→ **WHAT YOU HAVE TO DO**
Repeat exactly the lines from the start of the material below up to and including the "mb = MB(); ring(mb, (-.95, 1.27, 2.35), .34, .085);" line.

→ **EXTRACTED ENTRIES**
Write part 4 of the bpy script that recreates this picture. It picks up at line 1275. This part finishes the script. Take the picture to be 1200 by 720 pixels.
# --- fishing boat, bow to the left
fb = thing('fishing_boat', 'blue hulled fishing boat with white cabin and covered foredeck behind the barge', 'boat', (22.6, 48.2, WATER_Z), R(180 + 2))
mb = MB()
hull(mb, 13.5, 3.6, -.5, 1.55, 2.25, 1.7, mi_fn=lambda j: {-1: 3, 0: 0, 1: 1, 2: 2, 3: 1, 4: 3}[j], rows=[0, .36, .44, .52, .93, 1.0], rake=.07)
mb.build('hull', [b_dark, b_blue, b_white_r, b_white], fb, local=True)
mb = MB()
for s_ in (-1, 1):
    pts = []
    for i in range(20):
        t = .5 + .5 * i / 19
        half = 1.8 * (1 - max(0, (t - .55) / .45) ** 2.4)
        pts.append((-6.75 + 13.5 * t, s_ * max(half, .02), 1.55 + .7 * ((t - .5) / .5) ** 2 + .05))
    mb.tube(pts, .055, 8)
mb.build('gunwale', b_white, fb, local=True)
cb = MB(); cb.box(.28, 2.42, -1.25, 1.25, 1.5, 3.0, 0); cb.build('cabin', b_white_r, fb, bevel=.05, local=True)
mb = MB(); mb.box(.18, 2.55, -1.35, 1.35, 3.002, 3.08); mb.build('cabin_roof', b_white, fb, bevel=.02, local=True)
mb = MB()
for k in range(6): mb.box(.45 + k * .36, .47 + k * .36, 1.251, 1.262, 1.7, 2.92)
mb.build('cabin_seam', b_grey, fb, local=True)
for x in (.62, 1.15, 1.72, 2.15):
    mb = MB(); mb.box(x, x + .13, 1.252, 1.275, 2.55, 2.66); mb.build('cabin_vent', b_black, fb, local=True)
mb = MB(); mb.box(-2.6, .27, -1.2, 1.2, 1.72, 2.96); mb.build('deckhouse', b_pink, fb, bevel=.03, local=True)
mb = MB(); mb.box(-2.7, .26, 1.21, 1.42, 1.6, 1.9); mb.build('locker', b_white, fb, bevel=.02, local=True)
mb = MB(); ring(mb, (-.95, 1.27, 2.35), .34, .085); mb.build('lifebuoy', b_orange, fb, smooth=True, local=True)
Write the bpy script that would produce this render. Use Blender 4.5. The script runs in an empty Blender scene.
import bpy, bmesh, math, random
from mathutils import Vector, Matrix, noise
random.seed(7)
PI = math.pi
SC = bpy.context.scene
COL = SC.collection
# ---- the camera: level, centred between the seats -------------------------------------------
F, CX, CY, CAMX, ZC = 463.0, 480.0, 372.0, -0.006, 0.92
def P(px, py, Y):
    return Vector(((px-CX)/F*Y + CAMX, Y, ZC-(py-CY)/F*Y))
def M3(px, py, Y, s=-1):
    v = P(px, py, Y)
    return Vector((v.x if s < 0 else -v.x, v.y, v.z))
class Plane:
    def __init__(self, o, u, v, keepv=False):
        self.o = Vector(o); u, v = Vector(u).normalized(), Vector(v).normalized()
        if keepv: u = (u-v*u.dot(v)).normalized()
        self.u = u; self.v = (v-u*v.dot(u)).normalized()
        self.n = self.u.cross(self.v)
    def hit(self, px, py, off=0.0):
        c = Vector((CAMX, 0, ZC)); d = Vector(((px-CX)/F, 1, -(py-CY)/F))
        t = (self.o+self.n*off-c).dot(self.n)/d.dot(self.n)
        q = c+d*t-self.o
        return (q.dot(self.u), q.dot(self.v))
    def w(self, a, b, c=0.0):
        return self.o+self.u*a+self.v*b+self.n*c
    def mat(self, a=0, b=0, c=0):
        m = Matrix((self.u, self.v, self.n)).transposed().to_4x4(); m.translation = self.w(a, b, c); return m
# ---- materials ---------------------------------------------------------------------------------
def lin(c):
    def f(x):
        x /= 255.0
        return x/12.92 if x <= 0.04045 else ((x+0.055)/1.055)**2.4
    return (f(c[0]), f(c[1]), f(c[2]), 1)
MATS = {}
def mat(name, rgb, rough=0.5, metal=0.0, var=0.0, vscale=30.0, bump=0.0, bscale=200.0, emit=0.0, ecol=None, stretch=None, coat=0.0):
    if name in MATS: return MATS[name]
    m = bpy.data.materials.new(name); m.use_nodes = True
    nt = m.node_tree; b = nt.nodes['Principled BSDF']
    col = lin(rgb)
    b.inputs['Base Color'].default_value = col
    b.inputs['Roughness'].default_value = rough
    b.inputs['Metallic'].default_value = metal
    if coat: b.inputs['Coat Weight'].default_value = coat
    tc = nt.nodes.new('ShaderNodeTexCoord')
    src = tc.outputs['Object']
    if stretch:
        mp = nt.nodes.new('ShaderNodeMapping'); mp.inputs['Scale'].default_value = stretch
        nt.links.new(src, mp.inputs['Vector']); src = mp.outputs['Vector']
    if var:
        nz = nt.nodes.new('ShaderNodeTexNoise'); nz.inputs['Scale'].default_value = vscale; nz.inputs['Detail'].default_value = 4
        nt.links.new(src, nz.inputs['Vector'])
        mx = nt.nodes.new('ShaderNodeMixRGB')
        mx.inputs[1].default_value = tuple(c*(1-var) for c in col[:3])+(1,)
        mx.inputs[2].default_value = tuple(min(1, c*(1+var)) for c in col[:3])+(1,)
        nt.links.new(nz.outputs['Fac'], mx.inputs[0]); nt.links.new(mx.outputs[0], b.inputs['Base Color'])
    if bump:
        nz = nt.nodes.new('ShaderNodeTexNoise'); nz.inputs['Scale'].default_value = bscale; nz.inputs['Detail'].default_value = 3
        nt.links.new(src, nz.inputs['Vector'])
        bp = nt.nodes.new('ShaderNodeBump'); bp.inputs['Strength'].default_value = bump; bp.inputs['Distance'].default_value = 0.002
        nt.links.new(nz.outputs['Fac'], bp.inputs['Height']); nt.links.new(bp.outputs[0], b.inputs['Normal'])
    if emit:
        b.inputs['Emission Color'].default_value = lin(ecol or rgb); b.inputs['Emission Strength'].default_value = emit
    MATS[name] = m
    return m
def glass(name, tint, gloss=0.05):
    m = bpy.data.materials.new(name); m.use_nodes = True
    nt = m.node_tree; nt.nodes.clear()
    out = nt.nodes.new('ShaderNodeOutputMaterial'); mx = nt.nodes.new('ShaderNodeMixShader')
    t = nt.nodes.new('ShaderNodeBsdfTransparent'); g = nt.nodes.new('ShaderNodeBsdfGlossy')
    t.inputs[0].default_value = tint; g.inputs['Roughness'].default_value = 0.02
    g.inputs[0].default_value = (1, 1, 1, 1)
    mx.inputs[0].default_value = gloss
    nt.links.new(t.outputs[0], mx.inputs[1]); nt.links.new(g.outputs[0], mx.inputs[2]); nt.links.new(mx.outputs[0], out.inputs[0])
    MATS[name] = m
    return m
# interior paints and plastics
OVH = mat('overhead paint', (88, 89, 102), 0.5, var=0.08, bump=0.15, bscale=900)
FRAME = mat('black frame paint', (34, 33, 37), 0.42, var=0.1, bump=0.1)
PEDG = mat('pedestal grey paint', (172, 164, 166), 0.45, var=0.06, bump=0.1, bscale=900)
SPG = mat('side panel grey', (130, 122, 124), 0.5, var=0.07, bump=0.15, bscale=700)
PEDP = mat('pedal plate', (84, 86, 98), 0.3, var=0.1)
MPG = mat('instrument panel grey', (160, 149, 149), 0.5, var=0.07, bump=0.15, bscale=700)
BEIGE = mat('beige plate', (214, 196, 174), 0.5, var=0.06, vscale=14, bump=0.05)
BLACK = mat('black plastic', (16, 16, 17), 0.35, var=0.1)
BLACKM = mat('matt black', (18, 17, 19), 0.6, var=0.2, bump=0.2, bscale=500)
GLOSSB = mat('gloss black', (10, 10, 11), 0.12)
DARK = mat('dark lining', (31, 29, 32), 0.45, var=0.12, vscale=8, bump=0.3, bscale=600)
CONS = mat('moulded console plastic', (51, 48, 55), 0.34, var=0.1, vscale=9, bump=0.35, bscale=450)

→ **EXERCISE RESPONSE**
Write part 4 of the bpy script that recreates this picture. It picks up at line 1275. This part finishes the script. Take the picture to be 1200 by 720 pixels.
# --- fishing boat, bow to the left
fb = thing('fishing_boat', 'blue hulled fishing boat with white cabin and covered foredeck behind the barge', 'boat', (22.6, 48.2, WATER_Z), R(180 + 2))
mb = MB()
hull(mb, 13.5, 3.6, -.5, 1.55, 2.25, 1.7, mi_fn=lambda j: {-1: 3, 0: 0, 1: 1, 2: 2, 3: 1, 4: 3}[j], rows=[0, .36, .44, .52, .93, 1.0], rake=.07)
mb.build('hull', [b_dark, b_blue, b_white_r, b_white], fb, local=True)
mb = MB()
for s_ in (-1, 1):
    pts = []
    for i in range(20):
        t = .5 + .5 * i / 19
        half = 1.8 * (1 - max(0, (t - .55) / .45) ** 2.4)
        pts.append((-6.75 + 13.5 * t, s_ * max(half, .02), 1.55 + .7 * ((t - .5) / .5) ** 2 + .05))
    mb.tube(pts, .055, 8)
mb.build('gunwale', b_white, fb, local=True)
cb = MB(); cb.box(.28, 2.42, -1.25, 1.25, 1.5, 3.0, 0); cb.build('cabin', b_white_r, fb, bevel=.05, local=True)
mb = MB(); mb.box(.18, 2.55, -1.35, 1.35, 3.002, 3.08); mb.build('cabin_roof', b_white, fb, bevel=.02, local=True)
mb = MB()
for k in range(6): mb.box(.45 + k * .36, .47 + k * .36, 1.251, 1.262, 1.7, 2.92)
mb.build('cabin_seam', b_grey, fb, local=True)
for x in (.62, 1.15, 1.72, 2.15):
    mb = MB(); mb.box(x, x + .13, 1.252, 1.275, 2.55, 2.66); mb.build('cabin_vent', b_black, fb, local=True)
mb = MB(); mb.box(-2.6, .27, -1.2, 1.2, 1.72, 2.96); mb.build('deckhouse', b_pink, fb, bevel=.03, local=True)
mb = MB(); mb.box(-2.7, .26, 1.21, 1.42, 1.6, 1.9); mb.build('locker', b_white, fb, bevel=.02, local=True)
mb = MB(); ring(mb, (-.95, 1.27, 2.35), .34, .085); mb.build('lifebuoy', b_orange, fb, smooth=True, local=True)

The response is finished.